▸ Entries:
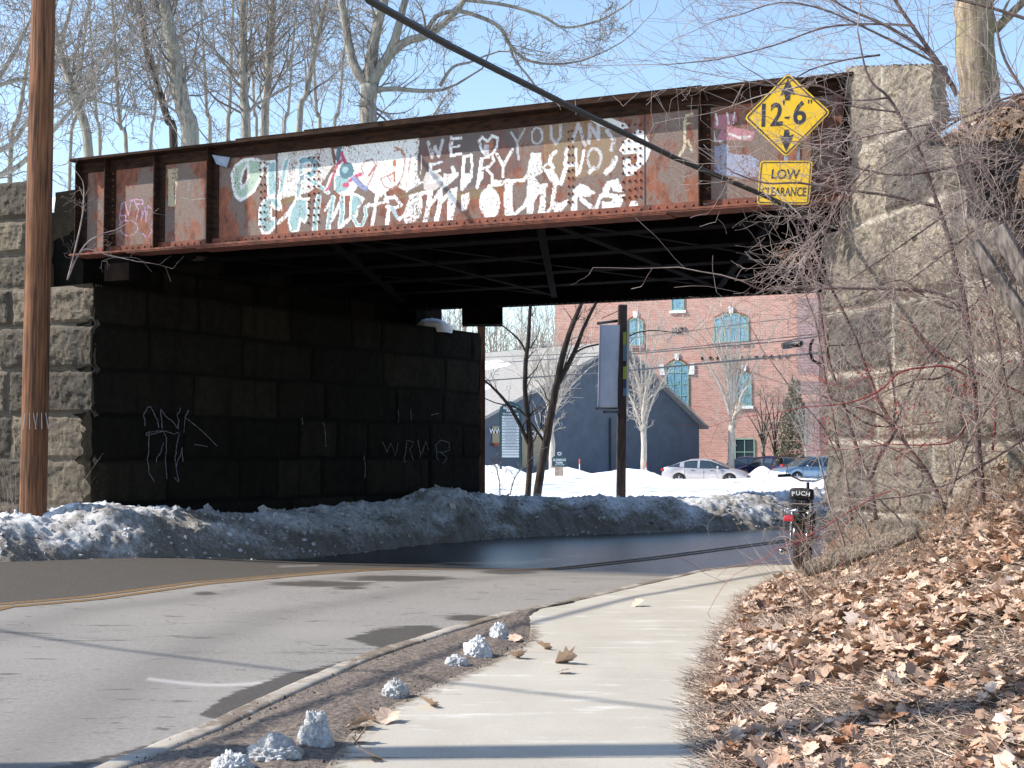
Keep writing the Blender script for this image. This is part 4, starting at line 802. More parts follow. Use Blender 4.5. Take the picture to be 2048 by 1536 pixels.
def tree(name, label, cat, seed, paths, Y, group=None, mat='bark', tw='twig', nb=26, bl=2.4, rmin=.006, lv=3, nc=(5, 4, 3), base=0., from_=.25, up=.05, ang=(.5, 1.0), kink=.16, skip=0, spread=None, tip=True, bcap=.032, seg=(7, 6, 5, 4)):
    rng = random.Random(seed); main = []
    for path in paths:
        P = []; R = []
        for q in path:
            yy = Y+(q[3] if len(q) > 3 else 0); p = ond(q[0], q[1], yy); P.append(p); R.append(q[2]/2*yy/FPX)
        main.append((P, R))
    P, R = main[0]
    if base is not None: P.insert(0, np.array([P[0][0]+(P[0][0]-P[1][0])*.1, P[0][1], base])); R.insert(0, R[0]*1.05)
    root = thing(name, label, cat, (P[0][0], P[0][1], P[0][2]), group)
    tb = MB(); cb = MB(); o = dict(seg=seg, rmin=rmin, lv=lv, nc=nc, up=up, ang=ang, kink=kink)
    wts = []
    for i, (P, R) in enumerate(main):
        PP, RR = smooth_path(P, R); PP = [p+np.array([rng.gauss(0, 1), rng.gauss(0, 1), 0])*r*.05 for p, r in zip(PP, RR)]
        tb.tube(PP, RR, 9 if R[0] > .03 else 6); L = sum(np.linalg.norm(a-b) for a, b in zip(PP[:-1], PP[1:])); wts.append((L, PP, RR))
        if tip: grow(cb, PP[-1], PP[-1]-PP[-3], bl*1.2, RR[-1]*.9, 1, rng, o)
    tot = sum(x[0] for x in wts)
    for i, (L, PP, RR) in enumerate(wts):
        for k in range(max(1, int(nb*L/tot))):
            t = rng.uniform(from_ if i == 0 else .08, 1.); j = min(int(t*(len(PP)-1)), len(PP)-2); d = unit(PP[j+1]-PP[j])
            th = rng.uniform(0, 6.28); a = np.array([math.cos(th), math.sin(th)*.9, 0]); an = rng.uniform(*ang); nd = unit(d*math.cos(an)+a*math.sin(an)+np.array([0, 0, .1]))
            if spread is not None: nd = unit(nd+np.array(spread)*rng.uniform(.2, 1))
            grow(cb, PP[j], nd, bl*rng.uniform(.5, 1.1)*(1.15-.5*t), min(max(RR[j]*rng.uniform(.2, .42), rmin), bcap), 0 if rng.random() < .6 else 1, rng, o)
    tb.build('trunk', M[mat], root, True); cb.build('crown', M[tw], root, True); return root
G1 = 'bare trees standing behind the railway bridge'
tree('bare_tree', 'thin bare tree leaning left just right of the utility pole', 'tree', 1, [[(178, 322, 20), (150, 200, 17), (125, 120, 15), (108, 60, 14), (95, -40, 12), (80, -160, 9)]], 31, G1, nb=24, bl=2.2, base=2.5)
tree('bare_tree', 'dark crooked bare tree immediately left of the thickest grey trunk', 'tree', 2, [[(348, 302, 17), (335, 240, 15), (318, 180, 14), (305, 140, 13), (291, 90, 12), (285, 40, 10), (268, -60, 8)]], 33, G1, mat='barkdark', nb=24, bl=2.3, base=2.5)
tree('bare_tree', 'thickest smooth grey trunk behind the left end of the bridge', 'tree', 3, [[(380, 305, 38), (368, 220, 33), (352, 140, 31), (341, 70, 28), (328, 0, 25), (312, -120, 20)], [(325, 10, 14), (300, -30, 10), (270, -70, 8)]], 30, G1, nb=26, bl=2.6, base=2.5)
tree('bare_tree', 'upright grey trunk, left one of the straight pair above the bridge', 'tree', 4, [[(492, 285, 20), (488, 200, 18), (487, 120, 17), (485, 0, 16), (483, -150, 11)]], 36, G1, nb=34, bl=2.7, base=2.0)
tree('bare_tree', 'upright grey trunk, right one of the straight pair above the bridge', 'tree', 5, [[(528, 282, 18), (534, 190, 16), (540, 100, 15), (546, 0, 14), (552, -150, 9)]], 37, G1, nb=34, bl=2.7, base=2.0)
tree('bare_tree', 'slim bare tree leaning right between the straight pair and the forked tree', 'tree', 6, [[(598, 270, 13), (612, 190, 12), (630, 100, 11), (652, 0, 10), (680, -120, 7)]], 35, G1, nb=22, bl=2.2, base=2.0)
tree('bare_tree', 'very slender bare sapling between the leaning tree and the crooked dark one', 'tree', 8, [[(253, 312, 8), (240, 250, 8), (232, 150, 7), (228, 60, 6), (218, -40, 5)]], 30, G1, nb=16, bl=1.7, base=2.5)
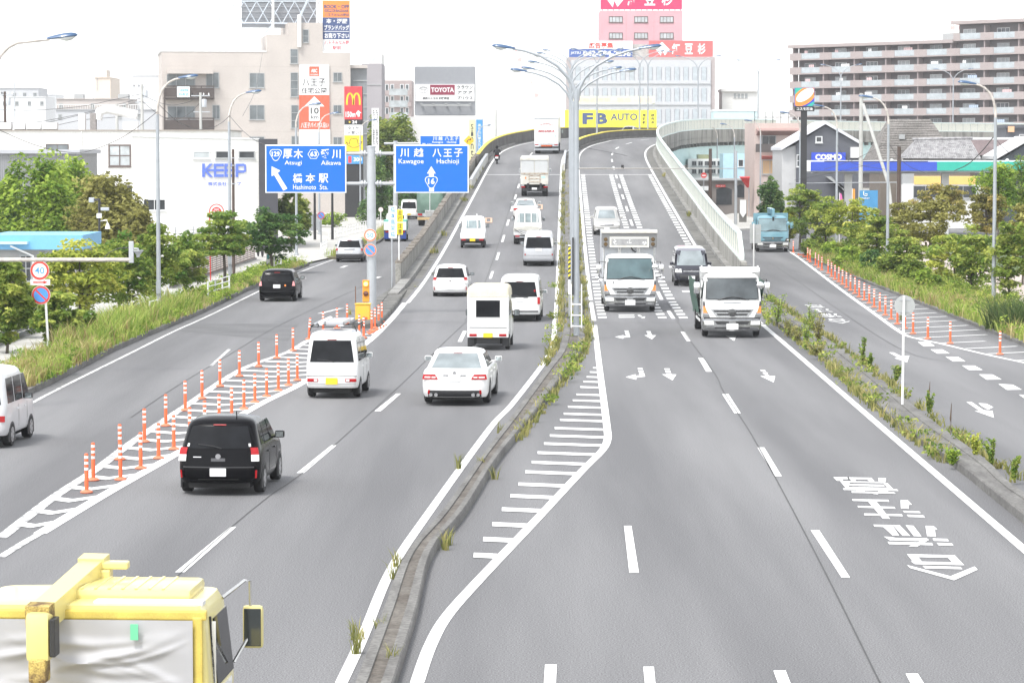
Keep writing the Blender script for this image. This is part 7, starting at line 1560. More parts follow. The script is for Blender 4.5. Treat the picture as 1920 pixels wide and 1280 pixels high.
b = board(t, pl, 646, 224.2, 680, 234, BLACKP, 'black_panel', -.05, .14); letters(t, pl, [('24', 660, 226, 669.5, 232, .03)], SIGNW, -.06, par=b); mb = MB(); face(mb, pl, [(655.5 + 2.2 * cos(i * pi / 4) * (1 if i % 2 else .6), 229 + 2.2 * sin(i * pi / 4) * (1 if i % 2 else .6)) for i in range(8)], -.06); mb.build('star', YL, b)
b = board(t, pl, 646, 234.2, 680.5, 254, SIGNW, 'white_panel', -.05, .14); letters(t, pl, [('タイヤ', 652, 237, 673, 244, .02), ('が', 651.5, 246.5, 657, 251.5, .02), ('安い', 659, 245.5, 673, 252, .02)], DK, -.06, par=b)
b = board(t, pl, 646, 254.2, 680.5, 284, YL, 'yellow_panel', -.05, .14); mb = MB(); hat = [(649, 266), (652, 272), (660, 276.5), (670, 276), (677, 270), (679, 265), (674, 269), (671, 269.5), (670, 262), (666, 259), (663, 260.5), (659, 259), (656, 263), (655.5, 269.5), (652, 268.5)]
for p, q in zip(hat, hat[1:] + hat[:1]): mb.tube([P3_(pl, *p), P3_(pl, *q)] if False else [(pl.uv(*p)[0], -.06, pl.uv(*p)[1]), (pl.uv(*q)[0], -.06, pl.uv(*q)[1])], .025, 4)
mb.build('hat_outline', DK, b); letters(t, pl, [('Budget tyres', 651, 278.5, 677, 282)], DK, -.06, par=b) if False else None
b = board(t, pl, 648, 291, 680.5, 307.5, M('sign_mid_blue', (.07, .30, .65), .45), 'blue_panel', -.05, .14); letters(t, pl, [('300', 663, 295, 678.5, 303, .03)], SIGNW, -.06, par=b); letters(t, pl, [('1', 653, 293, 659, 305.5, .06)], RD, -.06, par=b)
# --- grey tower and vertical shop list
pl = Plane(678, 380, 716, 380); t = pl.thing('office_tower', 'plain grey slab tower right of the advertising tower', 'building'); GT = worn('grey_render', (.36, .34, .355), (.32, .30, .315), .3, .7, .3, amt=.06); wall(t, pl, 678, 119.5, 715.5, GT, 10); wall(t, pl, 690, 100, 715, WHW, 8, 'roof_block', pl.uv(680, 119.5)[1], .5); mb = MB();
u, z = pl.uv(697, 109); mb.lathe([(.42, 0), (.42, .03)], 16, (u, .45, z), 'y'); mb.build('emblem', M('emblem_green', (.55, .68, .66), .5), t); board(t, pl, 678, 158.5, 716, 160, FRG, 'ledge', -.08, .1); MB().tube([(u + .9, 3, z), (u + .9, 3, z + 4)], .04, 5).build('aerial', GALV, t)
pl = Plane(697, 318, 711, 318); t = pl.thing('shop_list_sign', 'narrow white upright sign with vertical writing beside the tree clump', 'sign'); board(t, pl, 697, 203, 710.5, 300, SIGNW, 'panel', 0, .3); letters(t, pl, [('(株)コスモメン', 704.5, 206, 709, 234), ('(株)クリーンビル', 698.5, 206, 703, 238), ('三和薬品工業(株)', 704.5, 240, 709, 272), ('三和運輸倉庫(株)', 698.5, 240, 703, 272)], DK, -.01, True); MB().box(.3, .5, .05, .25, 0, pl.uv(700, 300)[1]).build('post', GALV, t)
# --- distant apartments
APB = M('apartment_brown', (.36, .30, .29), .7, var=.05)
pl = Plane(717, 450, 773, 450); t = pl.thing('apartment_block', 'small brown apartment block between grey tower and car dealer sign', 'building'); wall(t, pl, 717, 151, 772, APB, 10)
for k in range(4):
 y = 158 + k * 22; u0, z0, u1, z1 = pl.rect(718, y + 20, 771, y + 12); o = MB().box(u0, u1, -1, -.9, z0, z1).build('balcony', APB, t); MB().box(u0 + 1, u1 - .5, -1.03, -1.0, z0 + .25, z1 - .1).build('balcony_glass', PANEL_, o)
 for x in (722, 732, 750, 760): window(t, pl, x, y, x + 7, y + 14, FRW, PANE, 1, 1, .1)
# --- car dealer sign and hall
pl = Plane(735, 392, 906, 392); t = pl.thing('car_dealer', 'white dealer hall with square louvred sign block on its roof', 'building'); wall(t, pl, 735, 219, 905, WHW, 12); LV = M('louvre_grey', (.40, .41, .44), .5, metal=.2)
u0, z0, u1, z1 = pl.rect(777, 216, 890.5, 124.5); MB().box(u0, u1, 1, 7, z0, z1).build('sign_block', M('louvre_back', (.27, .28, .30), .6), t); mb = MB()
z = z0 + .1
while z < z1 - .1:
 y_ = 281 - (z - 7) * 5500 / 392
 if not 156 < y_ < 193: mb.box(u0 + .02, u1 - .02, .85, 1, z, z + .16)
 z += .34
mb.build('louvre', LV, t); p = board(t, pl, 778.5, 158, 889.5, 190, SIGNW, 'sign_face', .8, .2); q = board(t, pl, 806, 159, 852.5, 178, M('sign_maroon', (.25, .025, .06), .5), 'brand_panel', .78, .02, p)
letters(t, pl, [('TOYOTA', 808, 164, 851, 173, .03)], SIGNW, .77, par=p); letters(t, pl, [('クラウン', 856.5, 160, 886.5, 167, .03), ('アクア', 857, 170, 886, 176.5, .03), ('プリウス', 856.5, 180.5, 886.5, 187, .03), ('神奈川トヨタ 相模原店', 792, 182, 842, 187, .03)], M('sign_grey_letter', (.08, .08, .08), .5), .77, par=p)
mb = MB(); cx, cz = pl.uv(793.5, 168);
for a_, b_, oz in ((.62, .42, 0), (.22, .42, 0), (.42, .17, .16)):
 pts = [(cx + a_ * cos(2 * pi * i / 20), .77, cz + oz + b_ * sin(2 * pi * i / 20)) for i in range(21)]; mb.tube(pts, .035, 4)
mb.build('emblem', M('emblem_grey', (.55, .55, .55), .4), p)
mb = MB()
for x in (790, 812, 836, 859, 881): uu, zz = pl.uv(x, 195); mb.box(uu - .15, uu + .15, .2, .8, zz - .1, zz + .1)
uu, zz = pl.uv(790, 199); mb.box(uu, pl.uv(882, 199)[0], .2, .5, zz, zz + .25); mb.build('sign_lamp', FRG, t)
for x0, x1, mt, s1 in ((879.5, 891, M('pale_yellow_banner', (.80, .76, .42), .5), 'Sienta'), (893, 905, M('sign_mid_blue', (.07, .30, .65), .45), 'あなたに替えたい NEW')): o = board(t, pl, x0, 224.5, x1, 310, mt, 'banner', -.1, .08); letters(t, pl, [(s1, x0 + 3, 232, x1 - 3, 305)], DK if s1 == 'Sienta' else SIGNW, -.11, True, par=o)
# --- pink building and wide grey-white one
PKW = worn('pink_wall', (.60, .36, .39), (.54, .32, .35), .3, .7, .3, amt=.05); CRIM = M('sign_crimson', (.68, .03, .12), .5)
pl = Plane(1125, 510, 1280, 510); t = pl.thing('office_building', 'pink office building with crimson roof sign', 'building'); wall(t, pl, 1125.5, 20, 1280, PKW, 12)
for x in (1141.7, 1189, 1237):
 for y in (31, 61.5): window(t, pl, x, y, x + 26, y + 12, FRB, PANEL_, 4, 1, .12)
mb = MB()
for x in (1174, 1226): uu, _ = pl.uv(x, 50); mb.box(uu - .06, uu + .06, -.02, .01, 0, pl.uv(x, 20)[1])
mb.build('wall_joint', M('joint_pink', (.5, .3, .32), .7), t)
def kotosugi(s_, pl, x0, y0, x1, y1, par, dy):
 w_ = x1 - x0; h = y1 - y0; cx, cy = x0 + w_ * .17, y0 + h * .5; r = h * .36; mb = MB(); face(mb, pl, [(cx - r * 1.1, cy - r * .2), (cx, cy - r), (cx + r * 1.1, cy + r * .1), (cx + r * .4, cy + r * .95), (cx, cy + r * .2), (cx - r * .2, cy + r * 1.0)], dy); mb.build('leaf_emblem', SIGNW, par)
 letters(s_, pl, [('紅', x0 + w_ * .33, y0 + h * .22, x0 + w_ * .46, y0 + h * .78, .03), ('豆', x0 + w_ * .54, y0 + h * .22, x0 + w_ * .67, y0 + h * .78, .03), ('杉', x0 + w_ * .75, y0 + h * .22, x0 + w_ * .88, y0 + h * .78, .03)], SIGNW, dy, par=par)
s_ = pl.thing('roof_sign', 'crimson roof sign with white characters on the pink building', 'sign'); p = board(s_, pl, 1126, -22, 1279, 18, CRIM, 'panel', .2, .5); kotosugi(s_, pl, 1126, -22, 1279, 20, p, .18); mb = MB(); [mb.box(k, k + .12, .3, .5, pl.uv(1126, 20)[1], pl.uv(1126, 18)[1]) for k in [lerp(.3, pl.w - .5, i / 14) for i in range(15)]]; mb.build('support', BLACKP, s_)
pl = Plane(1064, 492, 1341, 492); t = pl.thing('office_building', 'wide pale building with rows of arched window niches behind the yellow sign', 'building'); wall(t, pl, 1064, 107.5, 1341, M('mauve_border', (.40, .35, .345), .6), 14); WP = M('white_panel', (.50, .51, .53), .5, var=.03); board(t, pl, 1071, 113, 1332, 262, WP, 'facade', -.25, .24); NI = M('niche_glass', (.42, .46, .49), .15, var=.12)
mb = MB(); ng = MB()
for y0, y1 in ((126.5, 150), (166, 189.5), (205.5, 230)):
 uu, zz = pl.uv(1071, y1 + 7.5); mb.box(uu, pl.uv(1332, y1)[0], -.45, -.26, zz, zz + .55)
 for k in range(15):
  x = 1078 + k * 16.9; u0, z0, u1, z1 = pl.rect(x, y1, x + 10.5, y0); r = .25
  o = MB().prismy([(u0, z0), (u1, z0), (u1, z1 - r), (u1 - r, z1), (u0 + r, z1), (u0, z1 - r)], -.30, -.26).build('window', M('niche_frame', (.30, .30, .33), .5), t); MB().prismy([(u0 + .1, z0 + .1), (u1 - .1, z0 + .1), (u1 - .1, z1 - r), (u1 - r, z1 - .1), (u0 + r, z1 - .1), (u0 + .1, z1 - r)], -.32, -.301).build('pane', NI, o)
mb.build('ledge', WP, t); p = board(t, pl, 1187, 83, 1217, 108, M('louvre_grey2', (.45, .44, .42), .6, var=.2, scale=2), 'roof_plant', 1, 2)
s_ = pl.thing('roof_sign', 'white and blue roof sign with telephone number at the left', 'sign'); p = board(s_, pl, 1067, 77, 1186, 92, SIGNW, 'upper_panel', .2, .5); q = board(s_, pl, 1067, 92.1, 1186, 109, M('sign_royal', (.06, .12, .36), .5), 'lower_panel', .2, .5); letters(s_, pl, [('広告募集', 1104, 80, 1150, 91, .03)], SIGNRED, .18, par=p); letters(s_, pl, [('042-794-2296', 1093, 95, 1183, 106, .04), ('JATSU', 1070, 97, 1089, 103, .02)], SIGNW, .18, par=q)
s_ = pl.thing('roof_sign', 'salmon red roof sign with white characters at the right', 'sign'); p = board(s_, pl, 1217, 76.5, 1337, 107, M('sign_salmon', (.66, .14, .14), .5), 'panel', .2, .5); kotosugi(s_, pl, 1222, 74, 1337, 110, p, .18)
pl = Plane(1058, 474, 1232, 474); t = pl.thing('shop_sign', 'long bright yellow car shop sign with black letters above the bend', 'sign'); BY = M('sign_lemon', (.88, .80, .05), .5); p = board(t, pl, 1059, 206.5, 1231, 240, BY, 'panel', 0, .3); letters(t, pl, [('F', 1092, 212, 1112, 233, .05), ('B', 1117, 212, 1139, 233, .05), ('AUTO', 1145, 213, 1195, 226, .02)], M('sign_navy', (.055, .085, .2), .5), -.02, par=p); letters(t, pl, [('車販鈑', 1204.5, 213, 1211, 233), ('検売金', 1220.5, 213, 1227, 233)], DK, -.02, True, par=p)
for x in (1075, 1215): uu, _ = pl.uv(x, 230); MB().box(uu - .2, uu + .2, .31, .6, 0, 9).build('post', GALV, t)
t2 = pl.thing('banner_sign', 'faded pale yellow banner with pinkish writing above the yellow shop sign', 'sign'); p = board(t2, pl, 1076, 180, 1229, 193.5, M('faded_yellow', (.80, .77, .55), .6), 'panel', 3, .2); letters(t2, pl, [('移動販売車', 1080, 183, 1146, 191), ('製造・販売', 1158, 183, 1224, 191)], M('faded_pink', (.72, .55, .48), .6), 2.98, par=p); uu, _ = pl.uv(1076, 190); MB().box(uu, uu + .3, 3.2, 3.5, 0, pl.uv(1076, 181)[1]).build('post', GALV, t2); uu, _ = pl.uv(1226, 190); MB().box(uu, uu + .3, 3.2, 3.5, 0, pl.uv(1076, 181)[1]).build('post', GALV, t2)
pl = Plane(1352, 500, 1420, 500); t = pl.thing('house', 'small white house with slit windows right of the wide pale building', 'building'); wall(t, pl, 1354, 172, 1420, WHW, 8); board(t, pl, 1352, 167, 1420, 172, WHW, 'roof', -.5, 9)
for x in (1376, 1383, 1390, 1397): window(t, pl, x, 176, x + 4.5, 184, FRG, PANEL_, 1, 1, .1)
uu, zz = pl.uv(1381, 165); MB().tube([(uu, 3, zz - .3), (uu, 3, zz + 1.2)], .05, 5).build('aerial', GALV, t)
pl = Plane(1338, 470, 1420, 470); t = pl.thing('house', 'pale aqua low building behind the viaduct rail', 'building'); wall(t, pl, 1338, 209, 1420, M('pale_aqua_wall', (.52, .68, .70), .6), 6); board(t, pl, 1337, 205.5, 1420, 209, FRW, 'roof_edge', -.1, 6)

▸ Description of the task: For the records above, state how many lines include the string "this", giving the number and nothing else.

▸ Full answer: 2